For many authors, winning the Vogel early in their careers is an achievement that stays with them. Andrew McGahan was at high school when his mother brought home Winton's An Open Swimmer. McGahan's mother hoped this novel by the then-youthful author might inspire her son, who also wanted to become a writer. It did. From then on, recalls McGahan, "it was always in my head that the Vogel existed".

McGahan was 25 and out of work when he entered the 1991 Vogel. Praise, his manuscript about being young, adrift and in thrall to drugs, sex and booze, won. "This was everything you would have hoped for at the time," says the author, now 44 and living in Melbourne. He says of the $15,000 prizemoney: "It seemed like a fortune at the time."

Praise became a bestseller and was turned into a feature film. McGahan, now working on a young adult fantasy series, wrote the screenplay and picked up an AFI award. His most highly decorated novel, The White Earth, was published in 2004 and won the Miles Franklin, a Commonwealth Writers' prize and The Age and The Courier-Mail books of the year: a rare quadrella.

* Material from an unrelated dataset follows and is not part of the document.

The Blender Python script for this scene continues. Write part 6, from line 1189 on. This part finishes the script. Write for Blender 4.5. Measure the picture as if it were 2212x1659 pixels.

For 2007 winner Stefan Laszczuk (I Dream of Magda), the knowledge he has a Vogel under his belt helps him get through the down times in the wee, small hours. He says on A&U's website: "Probably the most satisfying thing about winning the Vogel is that on those late, lonely nights when I am staring at my computer screen, wondering why I've been dumped yet again, wondering when I will start losing weight . . . I can turn off the computer, turn off the lights, crawl into bed and say to myself 'well, at least I won the f. . .ing Vogel.' You can't buy that."